Marks '96 is official Commencement bagpiper

You may not have run into Joshua Marks '96 during your College career thus far, but he will be impossible to miss at this morning's Commencement exercises.

Marks will be leading the Commencement procession, playing his bagpipes and has had plenty of practice.

Marks said he practices regularly in such remote campus locations as the graveyard, the Bema, and the Connecticut river.

He tries to stay away from areas where he might disturb others, such as classrooms and residence halls, he said.

Lately he has chanced practicing on the Green, where others could take notice, in order to prepare himself for today's procession.

"I've been out there busting my chops for the past couple days," Marks said.

He said he is looking forward to leading the procession but can't entirely rid himself of the butterflies in his stomach.

"I'm very excited but I'm pretty sure I'll have stage fright," Marks said Thursday.

He said it was not an easy task to replace the incumbent leader of the pack.

"It was something I had to look into very early on," Marks said. "It required some negotiation."

Bagpiper Andrew Logan of Springfield, Mass., has been leading the procession for the past 10 years, Marks said.

Marks has his own experience under his belt, however.

He said he developed an interest for the bagpipes when he was 10 or 11 years old, in the cub scouts. He quit the bagpipes but eventually took it up again his freshman summer.
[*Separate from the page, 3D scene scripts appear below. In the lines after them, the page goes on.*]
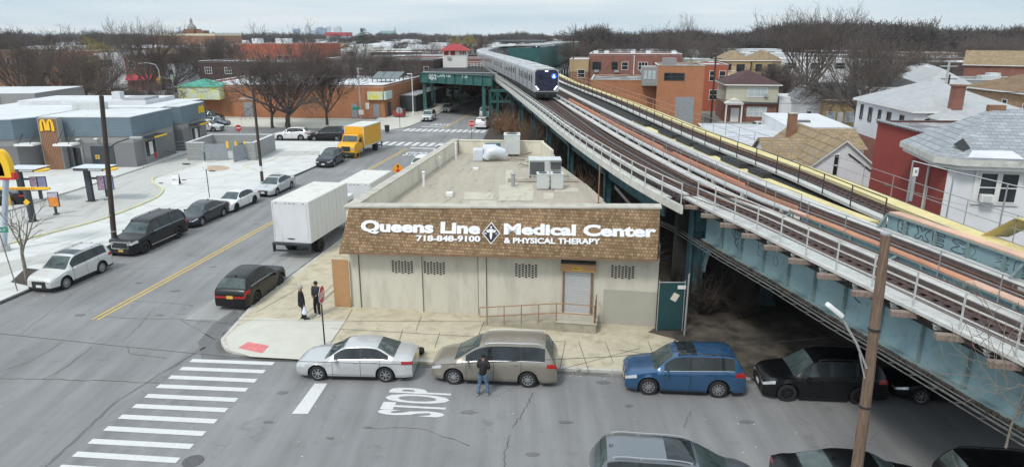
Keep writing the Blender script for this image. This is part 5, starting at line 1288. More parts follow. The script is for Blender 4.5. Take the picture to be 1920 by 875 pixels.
a=G(586,456,1.0); b=G(514,452,1.0); c=(a+b)/2
t=box_truck('box_truck','white box truck seen from behind parked beside the shingled building','',5.6,1,1,'','') if False else box_truck('box_truck','white box truck seen from behind parked beside the shingled building',5.9,2.42,1.0,3.62,'truck_white','truck_white',axles=(1.5,))
t.location=(c.x,c.y,0); t.rotation_euler=(0,0,math.atan2(DA.y,DA.x+.03))
t=box_truck('cargo_trailer','low white cargo trailer parked ahead of the white box truck',5.2,2.5,.75,2.6,'truck_white','truck_white',cab=False,axles=(1.6,2.6))
t.location=(-12.15,51.6,0); t.rotation_euler=(0,0,math.atan2(DA.y,DA.x))
f=G(664,299); r=G(700,284.5); d=(f-r).normalized(); n=Vector((-d.y,d.x,0))
t=box_truck('rental_truck','yellow box truck with hooded cab facing us at the left kerb',6.3,2.35,.95,3.35,'truck_yellow','truck_yellow',hood=True,axles=(1.6,))
wb=(6.3+.15+1.95)-1.6; cc_=(f+r)/2-n*1.05; o0=cc_-d*((1.6+8.4)/2); t.location=(o0.x,o0.y,0); t.rotation_euler=(0,0,math.atan2(d.y,d.x)); 
sc_=(f-r).length/wb; t.scale=(sc_,1,1)
# ------------------------------------------------------------------ generic building
mat('brick_red_far', (.26,.085,.06), .9, var=.2, vs_=1.2, stain=(.17,.06,.05), stain_s=1.5)
def bmats():
    brickmat('brick_orange', (.46,.18,.08), (.39,.145,.065), (.38,.22,.14), var=.12)
    brickmat('brick_red', (.27,.085,.055), (.20,.06,.045), (.28,.20,.17), var=.2)
    brickmat('brick_dark', (.075,.045,.04), (.05,.03,.03), (.10,.08,.075), var=.2)
    brickmat('brick_brown', (.30,.14,.08), (.22,.10,.06), (.25,.17,.12), var=.2)
    brickmat('brick_tan', (.44,.27,.15), (.31,.185,.105), (.38,.29,.2), w=.5, h=.2, ms=.02, var=.2)
    brickmat('brick_pink', (.40,.22,.17), (.32,.17,.13), (.38,.28,.24), var=.2)
    brickmat('brick_bright', (.42,.12,.07), (.37,.10,.06), (.38,.12,.08), ms=.004, var=.1)
    brickmat('siding_white', (.66,.67,.70), (.64,.65,.68), (.42,.43,.46), w=8, h=.18, ms=.012, var=.06, bump=.4)
    brickmat('siding_cream', (.50,.49,.40), (.48,.47,.38), (.34,.33,.27), w=8, h=.2, ms=.012, var=.05)
    brickmat('siding_tan', (.46,.34,.19), (.44,.32,.18), (.3,.22,.12), w=8, h=.2, ms=.012, var=.08)
    brickmat('siding_blue', (.16,.21,.245), (.15,.20,.235), (.10,.13,.155), w=20, h=.26, ms=.014, var=.08, bump=.4)
    brickmat('shingle_grey', (.36,.38,.40), (.27,.29,.31), (.17,.18,.19), w=.45, h=.2, ms=.014, var=.12, bump=.4)
    brickmat('shingle_pale', (.42,.43,.44), (.38,.39,.40), (.32,.33,.34), w=.4, h=.17, ms=.006, var=.08, bump=.2)
    brickmat('shingle_tan', (.34,.255,.16), (.25,.185,.115), (.18,.13,.08), w=.35, h=.16, ms=.012, var=.15)
    brickmat('shingle_maroon', (.10,.055,.055), (.075,.042,.045), (.06,.035,.035), w=.35, h=.16, ms=.01, var=.2)
    brickmat('shingle_brown', (.26,.175,.105), (.20,.135,.08), (.15,.10,.06), w=.35, h=.16, ms=.01, var=.25)
    brickmat('shingle_dark', (.10,.10,.10), (.075,.075,.078), (.05,.05,.05), w=.35, h=.16, ms=.01, var=.2)
    brickmat('block_grey', (.34,.345,.34), (.30,.305,.30), (.24,.24,.235), w=.6, h=.3, ms=.02, var=.06)
bmats()
mat('stucco_red', (.30,.055,.045), .9, var=.08, vs_=.6, stain=(.22,.05,.045), stain_s=.5, stain_t=(.55,.75))
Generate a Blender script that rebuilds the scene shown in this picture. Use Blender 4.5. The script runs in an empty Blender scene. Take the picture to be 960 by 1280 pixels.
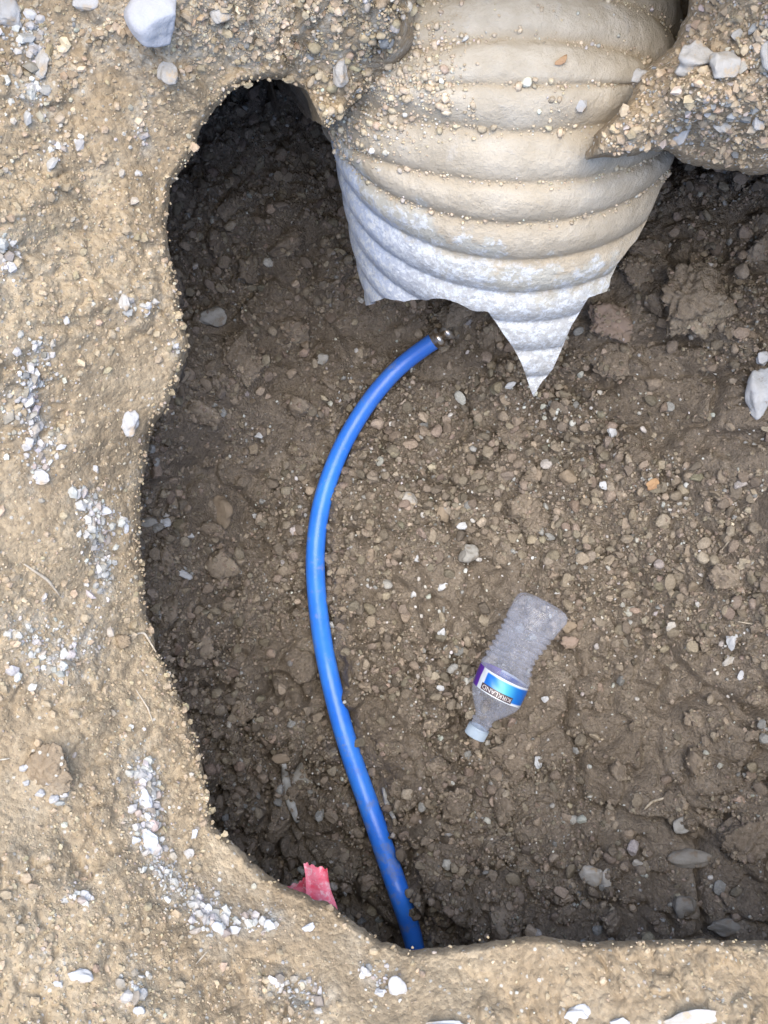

"I didn't have a really cool internship," Marks said. "I've never had that much time to devote to an instrument."

Marks played the bagpipe in the College marching band his freshman fall.

Since he began playing the bagpipes, the instrument has helped him to relax.

"The days I play are better then the days I don't," Marks said in a College press release.

"If I don't play for a while, I tend to get stressed out," he said.

Marks said he practices 30 minutes a day.

The bagpiper was introduced to the College's ceremony in 1953, for the arrival of President Dwight Eisenhower as commencement speaker.

Marks will also be performing at the Class day festivities in the Bema on June 8.